Ahead Today
G3: US PPI
Asia: Bank Indonesia
Market Highlights
US CPI inflation for June seemed reasonably manageable on a headline basis, rising 0.3% mom from 0.1% mom previously, and weighed down by lower shelter inflation and also auto prices. While US Treasury yields initially fell on the back of the print, 10-year yields subsequently rose sharply to reach 4.5% with 30-year yields breaching 5%. With these moves, the US Dollar strengthened by 0.5% and weighed on Asian FX.
The key for markets could have been some initial signs of tariffs showing up in the CPI print. Core goods inflation excluding transportation added 7bps to headline inflation, up from 2bps the previous month. Key goods components seeing some meaningful increase includes household furnishings, appliances, toys, sporting goods, and to a smaller extent textiles and apparels. These goods components were thus far outweighed by other components in CPI such as services and autos. Nonetheless, with the price impact of tariffs not yet fully reflected in the official data, more price pressures possibly to be passed through to end-consumers, and most importantly higher tariffs still in the pipeline from here, markets could be rightly pricing out the near-term chance of Fed Funds rate cuts

These US inflation developments are to some extent corroborated by other datapoints, showing that at least so far part of the cost of tariffs may have been shared along the way by other players. The sharp fall in Japan passenger car export prices fits well with the data showing continued softness in auto CPI inflation, while import front-loading, inventory stocking and a shift in the composition of US imports away from China to the rest of Asia could also have softened the effective tariff rate paid by US corporates and ultimately US consumers. US import price data shows a mixed picture across products, with some sharp cuts in apparel import prices from China exhibiting perhaps some cost sharing with US importers, but with steady prices in other manufacturing items such as furniture and household goods, and fits well with the general picture that we see in the June CPI inflation showing some passthrough where perhaps substitutes are scarce and pricing power is stronger in the sector. As such, the extent of inflation pass-through moving forward will also depend on whether these offsets including soft US demand and services inflation dominate.
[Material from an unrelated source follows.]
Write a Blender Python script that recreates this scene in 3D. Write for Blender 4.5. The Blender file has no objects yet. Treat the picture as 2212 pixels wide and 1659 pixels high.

From a global markets perspective, the key for the Fed could also boil down to a judgement of whether tariffs are a one-off price increase and ultimately weighs on aggregate demand and hence ultimately not inflationary beyond the one-time price bump, and also the extent and magnitude of tariff increases.
Our global team including our US rates strategy team continue to expect more Fed rate cuts than priced by markets and are forecasting 100bps of Fed cuts this cycle, with the key being the soft starting point of the US consumer and economy and the one-off nature of the price impact from tariffs.